Stated goal => Output the full listing below exactly, without the pictures.
-- BEGIN Collected data --
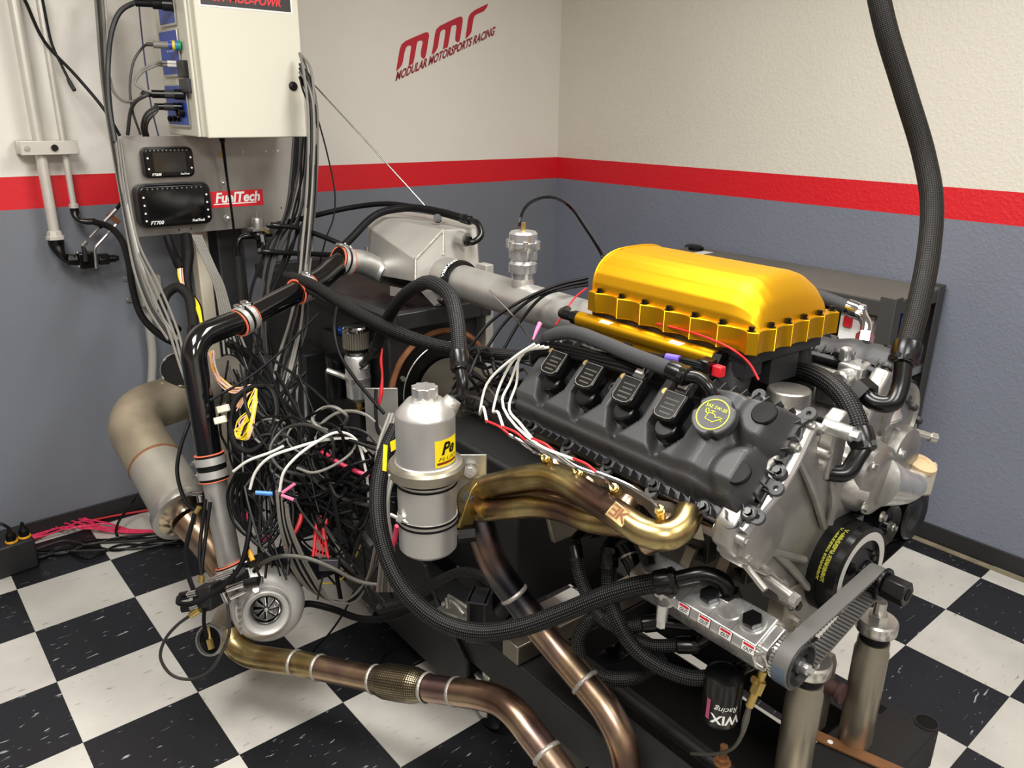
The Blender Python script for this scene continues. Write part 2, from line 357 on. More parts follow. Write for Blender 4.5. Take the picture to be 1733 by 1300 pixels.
# floor: tiles laid one by one near the machine, the same pattern beyond
T = .3048
def tile_mat(name, base, fleck, lo, hi, sc, rough):
    m, t, p = nt(name); tc = nd(t, 'ShaderNodeTexCoord'); oi = nd(t, 'ShaderNodeObjectInfo')
    mp = nd(t, 'ShaderNodeMapping'); t.links.new(tc.outputs['Object'], mp.inputs[0]); ml = nd(t, 'ShaderNodeVectorMath', operation='SCALE'); ml.inputs['Scale'].default_value = 3.1
    t.links.new(oi.outputs['Location'], ml.inputs[0]); t.links.new(ml.outputs[0], mp.inputs['Location'])
    m2 = nd(t, 'ShaderNodeMapping'); m2.inputs['Scale'].default_value = (1., 4., 1.); m2.inputs['Rotation'].default_value = (0, 0, .35); t.links.new(mp.outputs[0], m2.inputs[0])
    n = nd(t, 'ShaderNodeTexNoise', Scale=sc, Detail=6., Distortion=.6); t.links.new(m2.outputs[0], n.inputs['Vector'])
    n2 = nd(t, 'ShaderNodeTexNoise', Scale=5., Detail=5.); t.links.new(mp.outputs[0], n2.inputs['Vector'])
    f = ramp(t, n.outputs['Fac'], [(lo, (0, 0, 0, 1)), (hi, (1, 1, 1, 1))])
    b = ramp(t, n2.outputs['Fac'], [(.25, tuple(x * .84 for x in lin(base)[:3]) + (1,)), (.75, tuple(x * 1.08 for x in lin(base)[:3]) + (1,))])
    x = nd(t, 'ShaderNodeMix', data_type='RGBA'); t.links.new(f, x.inputs[0]); t.links.new(b, x.inputs[6]); x.inputs[7].default_value = lin(fleck); t.links.new(x.outputs[2], p.inputs['Base Color'])
    r = nd(t, 'ShaderNodeMapRange'); r.inputs['To Min'].default_value = rough - .1; r.inputs['To Max'].default_value = rough + .15; t.links.new(n2.outputs['Fac'], r.inputs['Value']); t.links.new(r.outputs[0], p.inputs['Roughness'])
    return m
TW = tile_mat('white_marbled_tile', (199, 196, 188), (138, 134, 124), .64, .74, 22., .36); TB = tile_mat('black_flecked_tile', (27, 28, 32), (160, 162, 168), .655, .72, 24., .36)
m, t_, p_ = nt('checker_floor_beyond'); g_ = nd(t_, 'ShaderNodeNewGeometry'); ck = nd(t_, 'ShaderNodeTexChecker', Scale=1 / T); ad = nd(t_, 'ShaderNodeVectorMath', operation='ADD'); ad.inputs[1].default_value = (100 * T, 100 * T, .5 * T)
t_.links.new(g_.outputs['Position'], ad.inputs[0]); t_.links.new(ad.outputs[0], ck.inputs['Vector']); ck.inputs['Color1'].default_value = lin((26, 27, 31)); ck.inputs['Color2'].default_value = lin((199, 196, 188)); t_.links.new(ck.outputs[0], p_.inputs['Base Color']); p_.inputs['Roughness'].default_value = .4
floor = struct('floor', MB().box(((X0 + XW) / 2, (Y0 + YW) / 2, -.053), XW - X0, YW - Y0, .1), m, flat=True)
tw = MB().box((0, 0, -.0015), T - .0006, T - .0006, .003)
tp = [mk('white_tile', tw, TW, floor, flat=True, origin=(0, 0, 0)), mk('black_tile', tw, TB, floor, flat=True, origin=(0, 0, 0))]
fo = WORLD[floor.name]; used = [False, False]
for i in range(-3, 10):
    for j in range(-2, 11):
        k = (i + j) % 2; x0, x1 = i * T, min((i + 1) * T, XW); y1, y0 = min(-j * T, YW), -(j + 1) * T
        if x1 - x0 < .02 or y1 - y0 < .02: continue
        o = tp[k] if not used[k] else tp[k].copy()
        if used[k]: COL.objects.link(o)
        used[k] = True; o.parent = floor; o.location = ((x0 + x1) / 2 - fo[0], (y0 + y1) / 2 - fo[1], -fo[2]); o.scale = ((x1 - x0) / T, (y1 - y0) / T, 1)
BBM = mat('black_vinyl_base', (34, 34, 35), .55, 0, rvar=.1)
struct('baseboard_left', MB().box(((X0 + XW) / 2, YW - .004, .036), XW - X0, .008, .072), BBM, bevel=.002)
struct('baseboard_right', MB().box((XW - .004, (Y0 + YW) / 2, .036), .008, YW - Y0, .072), BBM, bevel=.002)
struct('trim_1', MB().box((XW - .03, (Y0 + YW) / 2, .002), .03, YW - Y0 - .1, .003), M['dirt'])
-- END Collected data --
Finished task =>
The Blender Python script for this scene continues. Write part 2, from line 357 on. More parts follow. Write for Blender 4.5. Take the picture to be 1733 by 1300 pixels.
# floor: tiles laid one by one near the machine, the same pattern beyond
T = .3048
def tile_mat(name, base, fleck, lo, hi, sc, rough):
    m, t, p = nt(name); tc = nd(t, 'ShaderNodeTexCoord'); oi = nd(t, 'ShaderNodeObjectInfo')
    mp = nd(t, 'ShaderNodeMapping'); t.links.new(tc.outputs['Object'], mp.inputs[0]); ml = nd(t, 'ShaderNodeVectorMath', operation='SCALE'); ml.inputs['Scale'].default_value = 3.1
    t.links.new(oi.outputs['Location'], ml.inputs[0]); t.links.new(ml.outputs[0], mp.inputs['Location'])
    m2 = nd(t, 'ShaderNodeMapping'); m2.inputs['Scale'].default_value = (1., 4., 1.); m2.inputs['Rotation'].default_value = (0, 0, .35); t.links.new(mp.outputs[0], m2.inputs[0])
    n = nd(t, 'ShaderNodeTexNoise', Scale=sc, Detail=6., Distortion=.6); t.links.new(m2.outputs[0], n.inputs['Vector'])
    n2 = nd(t, 'ShaderNodeTexNoise', Scale=5., Detail=5.); t.links.new(mp.outputs[0], n2.inputs['Vector'])
    f = ramp(t, n.outputs['Fac'], [(lo, (0, 0, 0, 1)), (hi, (1, 1, 1, 1))])
    b = ramp(t, n2.outputs['Fac'], [(.25, tuple(x * .84 for x in lin(base)[:3]) + (1,)), (.75, tuple(x * 1.08 for x in lin(base)[:3]) + (1,))])
    x = nd(t, 'ShaderNodeMix', data_type='RGBA'); t.links.new(f, x.inputs[0]); t.links.new(b, x.inputs[6]); x.inputs[7].default_value = lin(fleck); t.links.new(x.outputs[2], p.inputs['Base Color'])
    r = nd(t, 'ShaderNodeMapRange'); r.inputs['To Min'].default_value = rough - .1; r.inputs['To Max'].default_value = rough + .15; t.links.new(n2.outputs['Fac'], r.inputs['Value']); t.links.new(r.outputs[0], p.inputs['Roughness'])
    return m
TW = tile_mat('white_marbled_tile', (199, 196, 188), (138, 134, 124), .64, .74, 22., .36); TB = tile_mat('black_flecked_tile', (27, 28, 32), (160, 162, 168), .655, .72, 24., .36)
m, t_, p_ = nt('checker_floor_beyond'); g_ = nd(t_, 'ShaderNodeNewGeometry'); ck = nd(t_, 'ShaderNodeTexChecker', Scale=1 / T); ad = nd(t_, 'ShaderNodeVectorMath', operation='ADD'); ad.inputs[1].default_value = (100 * T, 100 * T, .5 * T)
t_.links.new(g_.outputs['Position'], ad.inputs[0]); t_.links.new(ad.outputs[0], ck.inputs['Vector']); ck.inputs['Color1'].default_value = lin((26, 27, 31)); ck.inputs['Color2'].default_value = lin((199, 196, 188)); t_.links.new(ck.outputs[0], p_.inputs['Base Color']); p_.inputs['Roughness'].default_value = .4
floor = struct('floor', MB().box(((X0 + XW) / 2, (Y0 + YW) / 2, -.053), XW - X0, YW - Y0, .1), m, flat=True)
tw = MB().box((0, 0, -.0015), T - .0006, T - .0006, .003)
tp = [mk('white_tile', tw, TW, floor, flat=True, origin=(0, 0, 0)), mk('black_tile', tw, TB, floor, flat=True, origin=(0, 0, 0))]
fo = WORLD[floor.name]; used = [False, False]
for i in range(-3, 10):
    for j in range(-2, 11):
        k = (i + j) % 2; x0, x1 = i * T, min((i + 1) * T, XW); y1, y0 = min(-j * T, YW), -(j + 1) * T
        if x1 - x0 < .02 or y1 - y0 < .02: continue
        o = tp[k] if not used[k] else tp[k].copy()
        if used[k]: COL.objects.link(o)
        used[k] = True; o.parent = floor; o.location = ((x0 + x1) / 2 - fo[0], (y0 + y1) / 2 - fo[1], -fo[2]); o.scale = ((x1 - x0) / T, (y1 - y0) / T, 1)
BBM = mat('black_vinyl_base', (34, 34, 35), .55, 0, rvar=.1)
struct('baseboard_left', MB().box(((X0 + XW) / 2, YW - .004, .036), XW - X0, .008, .072), BBM, bevel=.002)
struct('baseboard_right', MB().box((XW - .004, (Y0 + YW) / 2, .036), .008, YW - Y0, .072), BBM, bevel=.002)
struct('trim_1', MB().box((XW - .03, (Y0 + YW) / 2, .002), .03, YW - Y0 - .1, .003), M['dirt'])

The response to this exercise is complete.